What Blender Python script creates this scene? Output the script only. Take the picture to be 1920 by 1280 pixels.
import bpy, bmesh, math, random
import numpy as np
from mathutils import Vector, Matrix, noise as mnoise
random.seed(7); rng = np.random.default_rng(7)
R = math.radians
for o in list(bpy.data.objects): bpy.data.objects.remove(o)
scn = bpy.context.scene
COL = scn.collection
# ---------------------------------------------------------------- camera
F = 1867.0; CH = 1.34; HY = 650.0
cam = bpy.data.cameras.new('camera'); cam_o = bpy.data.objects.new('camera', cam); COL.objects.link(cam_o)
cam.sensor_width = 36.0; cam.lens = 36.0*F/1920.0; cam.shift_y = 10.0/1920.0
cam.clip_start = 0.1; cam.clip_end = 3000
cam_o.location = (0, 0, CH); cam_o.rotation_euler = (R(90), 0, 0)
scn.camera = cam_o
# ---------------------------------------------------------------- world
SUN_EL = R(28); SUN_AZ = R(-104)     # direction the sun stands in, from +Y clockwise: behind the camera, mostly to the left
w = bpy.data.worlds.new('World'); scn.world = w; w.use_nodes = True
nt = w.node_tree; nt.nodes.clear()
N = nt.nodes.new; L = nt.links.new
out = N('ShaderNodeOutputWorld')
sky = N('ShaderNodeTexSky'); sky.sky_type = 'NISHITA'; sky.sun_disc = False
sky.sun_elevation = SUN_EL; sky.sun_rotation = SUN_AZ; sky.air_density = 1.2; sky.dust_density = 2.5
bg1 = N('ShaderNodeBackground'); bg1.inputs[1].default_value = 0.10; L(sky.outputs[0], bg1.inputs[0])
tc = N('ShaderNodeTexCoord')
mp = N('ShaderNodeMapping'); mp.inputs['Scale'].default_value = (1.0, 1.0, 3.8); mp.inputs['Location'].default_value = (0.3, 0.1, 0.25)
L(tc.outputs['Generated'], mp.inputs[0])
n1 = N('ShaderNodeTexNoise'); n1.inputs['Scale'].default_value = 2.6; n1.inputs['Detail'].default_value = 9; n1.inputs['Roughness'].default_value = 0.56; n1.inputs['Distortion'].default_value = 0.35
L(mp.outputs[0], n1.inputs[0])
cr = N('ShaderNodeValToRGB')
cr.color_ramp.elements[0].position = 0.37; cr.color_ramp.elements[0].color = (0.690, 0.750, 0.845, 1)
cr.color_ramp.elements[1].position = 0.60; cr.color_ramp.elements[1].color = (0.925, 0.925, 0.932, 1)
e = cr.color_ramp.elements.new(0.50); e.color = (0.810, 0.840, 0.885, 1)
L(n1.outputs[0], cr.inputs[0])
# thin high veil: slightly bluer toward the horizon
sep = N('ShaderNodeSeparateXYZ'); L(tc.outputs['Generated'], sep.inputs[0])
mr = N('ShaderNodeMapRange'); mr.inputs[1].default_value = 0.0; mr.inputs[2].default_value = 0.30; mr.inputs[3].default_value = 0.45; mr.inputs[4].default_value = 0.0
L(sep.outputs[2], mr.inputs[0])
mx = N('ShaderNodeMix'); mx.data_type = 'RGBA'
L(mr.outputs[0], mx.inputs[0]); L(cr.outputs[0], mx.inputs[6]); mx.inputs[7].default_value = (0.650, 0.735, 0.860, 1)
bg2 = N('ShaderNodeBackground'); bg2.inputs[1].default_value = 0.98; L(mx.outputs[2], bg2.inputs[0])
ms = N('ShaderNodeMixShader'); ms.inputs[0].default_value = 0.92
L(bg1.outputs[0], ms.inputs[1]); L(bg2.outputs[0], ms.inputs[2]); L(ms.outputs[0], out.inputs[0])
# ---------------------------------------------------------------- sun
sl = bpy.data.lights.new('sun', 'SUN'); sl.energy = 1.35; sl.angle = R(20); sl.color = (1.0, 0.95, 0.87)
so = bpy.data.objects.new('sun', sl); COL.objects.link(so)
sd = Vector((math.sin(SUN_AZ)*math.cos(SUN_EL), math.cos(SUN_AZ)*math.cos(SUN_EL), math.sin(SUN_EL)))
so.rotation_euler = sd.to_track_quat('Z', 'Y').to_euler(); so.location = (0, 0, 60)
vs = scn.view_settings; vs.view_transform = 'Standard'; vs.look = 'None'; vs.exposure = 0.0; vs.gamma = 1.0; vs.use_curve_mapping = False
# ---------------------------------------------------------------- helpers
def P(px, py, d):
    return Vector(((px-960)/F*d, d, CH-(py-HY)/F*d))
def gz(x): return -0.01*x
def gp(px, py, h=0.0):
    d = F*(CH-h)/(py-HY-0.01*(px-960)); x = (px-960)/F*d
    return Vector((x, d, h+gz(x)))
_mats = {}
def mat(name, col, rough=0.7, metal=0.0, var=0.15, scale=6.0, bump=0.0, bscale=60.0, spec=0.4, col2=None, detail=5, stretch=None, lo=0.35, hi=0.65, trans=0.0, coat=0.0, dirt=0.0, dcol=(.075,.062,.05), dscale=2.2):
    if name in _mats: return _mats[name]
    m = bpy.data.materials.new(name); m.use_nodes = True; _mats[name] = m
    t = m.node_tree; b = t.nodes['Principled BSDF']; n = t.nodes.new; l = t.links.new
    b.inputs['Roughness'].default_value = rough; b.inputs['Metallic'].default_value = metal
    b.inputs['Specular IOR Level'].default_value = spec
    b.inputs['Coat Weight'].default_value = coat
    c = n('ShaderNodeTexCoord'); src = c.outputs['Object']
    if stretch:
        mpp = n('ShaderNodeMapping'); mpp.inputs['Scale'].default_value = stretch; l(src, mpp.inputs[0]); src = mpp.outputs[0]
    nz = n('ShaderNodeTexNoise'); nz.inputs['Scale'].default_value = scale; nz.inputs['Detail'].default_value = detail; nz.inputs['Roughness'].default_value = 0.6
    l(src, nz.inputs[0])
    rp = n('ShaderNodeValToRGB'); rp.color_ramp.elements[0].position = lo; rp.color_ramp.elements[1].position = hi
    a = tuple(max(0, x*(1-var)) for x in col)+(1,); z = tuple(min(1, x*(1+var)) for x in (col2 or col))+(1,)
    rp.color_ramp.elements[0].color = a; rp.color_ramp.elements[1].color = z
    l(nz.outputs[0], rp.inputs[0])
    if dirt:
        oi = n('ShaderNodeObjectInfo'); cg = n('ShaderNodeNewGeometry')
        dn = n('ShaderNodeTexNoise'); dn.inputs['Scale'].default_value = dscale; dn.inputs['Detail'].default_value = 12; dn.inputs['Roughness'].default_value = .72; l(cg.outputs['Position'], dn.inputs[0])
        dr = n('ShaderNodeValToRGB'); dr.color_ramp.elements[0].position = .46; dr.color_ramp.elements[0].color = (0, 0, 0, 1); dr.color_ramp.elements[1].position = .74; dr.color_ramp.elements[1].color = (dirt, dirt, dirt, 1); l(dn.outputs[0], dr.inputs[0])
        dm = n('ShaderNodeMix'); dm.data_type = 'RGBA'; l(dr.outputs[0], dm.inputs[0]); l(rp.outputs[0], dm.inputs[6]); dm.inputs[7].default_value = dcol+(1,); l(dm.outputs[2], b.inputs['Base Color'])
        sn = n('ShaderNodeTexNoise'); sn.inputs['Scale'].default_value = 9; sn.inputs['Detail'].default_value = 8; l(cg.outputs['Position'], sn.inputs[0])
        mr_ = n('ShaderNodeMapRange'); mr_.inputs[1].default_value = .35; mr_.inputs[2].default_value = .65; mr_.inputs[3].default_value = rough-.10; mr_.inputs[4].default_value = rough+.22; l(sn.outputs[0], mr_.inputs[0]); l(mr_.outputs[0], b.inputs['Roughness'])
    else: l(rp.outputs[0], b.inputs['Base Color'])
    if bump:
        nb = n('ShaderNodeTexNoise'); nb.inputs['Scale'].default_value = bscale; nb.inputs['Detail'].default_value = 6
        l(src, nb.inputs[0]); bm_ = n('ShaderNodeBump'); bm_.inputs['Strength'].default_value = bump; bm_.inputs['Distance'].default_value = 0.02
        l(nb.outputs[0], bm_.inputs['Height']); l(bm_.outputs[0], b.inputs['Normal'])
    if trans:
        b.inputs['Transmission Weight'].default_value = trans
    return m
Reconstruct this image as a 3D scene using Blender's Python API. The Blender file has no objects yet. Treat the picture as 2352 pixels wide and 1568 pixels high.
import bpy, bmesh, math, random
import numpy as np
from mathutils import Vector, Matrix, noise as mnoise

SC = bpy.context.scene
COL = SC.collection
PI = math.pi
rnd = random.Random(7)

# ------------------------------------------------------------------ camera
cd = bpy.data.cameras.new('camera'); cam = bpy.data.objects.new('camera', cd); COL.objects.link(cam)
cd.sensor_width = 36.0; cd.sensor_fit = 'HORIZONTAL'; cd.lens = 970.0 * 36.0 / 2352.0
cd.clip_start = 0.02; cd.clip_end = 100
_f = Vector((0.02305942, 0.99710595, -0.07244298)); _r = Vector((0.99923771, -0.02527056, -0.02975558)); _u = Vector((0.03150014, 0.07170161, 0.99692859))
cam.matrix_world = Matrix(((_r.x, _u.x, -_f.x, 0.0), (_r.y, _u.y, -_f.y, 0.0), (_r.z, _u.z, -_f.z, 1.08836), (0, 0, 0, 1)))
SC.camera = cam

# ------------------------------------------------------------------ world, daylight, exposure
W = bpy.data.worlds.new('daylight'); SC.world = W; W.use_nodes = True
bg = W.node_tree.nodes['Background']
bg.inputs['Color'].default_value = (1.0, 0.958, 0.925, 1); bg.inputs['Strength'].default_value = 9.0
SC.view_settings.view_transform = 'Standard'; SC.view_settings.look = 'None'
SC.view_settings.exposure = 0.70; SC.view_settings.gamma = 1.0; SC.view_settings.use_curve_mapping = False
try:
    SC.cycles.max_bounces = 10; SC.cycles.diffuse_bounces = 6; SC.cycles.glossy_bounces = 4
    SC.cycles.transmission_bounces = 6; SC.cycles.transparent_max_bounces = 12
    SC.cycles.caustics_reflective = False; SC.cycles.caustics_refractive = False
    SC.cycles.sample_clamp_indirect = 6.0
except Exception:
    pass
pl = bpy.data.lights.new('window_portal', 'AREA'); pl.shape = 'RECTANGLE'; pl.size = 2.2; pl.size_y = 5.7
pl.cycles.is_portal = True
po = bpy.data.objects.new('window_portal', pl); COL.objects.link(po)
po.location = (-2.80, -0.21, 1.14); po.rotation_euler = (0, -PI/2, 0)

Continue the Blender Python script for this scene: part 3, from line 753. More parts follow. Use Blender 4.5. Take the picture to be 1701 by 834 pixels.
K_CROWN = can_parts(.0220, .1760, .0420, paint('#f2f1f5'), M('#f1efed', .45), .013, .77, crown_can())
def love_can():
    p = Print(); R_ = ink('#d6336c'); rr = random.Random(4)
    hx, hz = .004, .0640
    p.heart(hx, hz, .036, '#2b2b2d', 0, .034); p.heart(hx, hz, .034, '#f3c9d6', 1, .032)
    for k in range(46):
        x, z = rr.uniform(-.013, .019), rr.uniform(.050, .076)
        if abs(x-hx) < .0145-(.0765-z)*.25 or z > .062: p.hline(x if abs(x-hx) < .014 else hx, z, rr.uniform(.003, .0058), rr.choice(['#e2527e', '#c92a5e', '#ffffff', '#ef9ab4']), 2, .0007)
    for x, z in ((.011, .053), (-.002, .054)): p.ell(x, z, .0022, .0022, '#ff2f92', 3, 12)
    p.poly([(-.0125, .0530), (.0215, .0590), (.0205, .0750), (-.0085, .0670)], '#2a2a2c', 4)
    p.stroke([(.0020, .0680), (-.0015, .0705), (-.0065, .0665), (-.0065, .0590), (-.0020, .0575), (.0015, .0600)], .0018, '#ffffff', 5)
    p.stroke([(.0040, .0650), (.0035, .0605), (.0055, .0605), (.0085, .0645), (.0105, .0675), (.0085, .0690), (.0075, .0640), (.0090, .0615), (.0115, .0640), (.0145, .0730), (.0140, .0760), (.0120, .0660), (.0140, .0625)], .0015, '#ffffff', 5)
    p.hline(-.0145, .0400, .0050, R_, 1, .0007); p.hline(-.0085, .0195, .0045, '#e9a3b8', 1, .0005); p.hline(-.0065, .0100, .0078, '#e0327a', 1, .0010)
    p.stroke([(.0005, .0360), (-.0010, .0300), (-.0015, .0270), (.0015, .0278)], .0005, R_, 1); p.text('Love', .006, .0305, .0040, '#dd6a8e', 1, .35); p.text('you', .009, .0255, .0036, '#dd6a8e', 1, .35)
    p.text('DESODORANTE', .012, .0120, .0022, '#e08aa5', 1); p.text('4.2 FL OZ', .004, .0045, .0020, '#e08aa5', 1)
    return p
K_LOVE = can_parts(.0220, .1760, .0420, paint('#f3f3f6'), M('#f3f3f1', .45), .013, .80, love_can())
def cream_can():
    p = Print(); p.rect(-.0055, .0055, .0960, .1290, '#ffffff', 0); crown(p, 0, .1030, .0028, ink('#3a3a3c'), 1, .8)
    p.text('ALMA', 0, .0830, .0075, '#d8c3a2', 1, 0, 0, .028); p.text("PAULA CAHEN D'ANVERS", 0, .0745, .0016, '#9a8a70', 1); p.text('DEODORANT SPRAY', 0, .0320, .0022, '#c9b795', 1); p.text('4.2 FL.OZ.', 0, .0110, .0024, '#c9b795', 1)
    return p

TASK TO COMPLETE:
Within the material above, find the lines that contain the word "Take"; copy them.

ANSWER TO THIS TASK:
What Blender Python script creates this scene? Output the script only. Take the picture to be 1920 by 1280 pixels.
Continue the Blender Python script for this scene: part 3, from line 753. More parts follow. Use Blender 4.5. Take the picture to be 1701 by 834 pixels.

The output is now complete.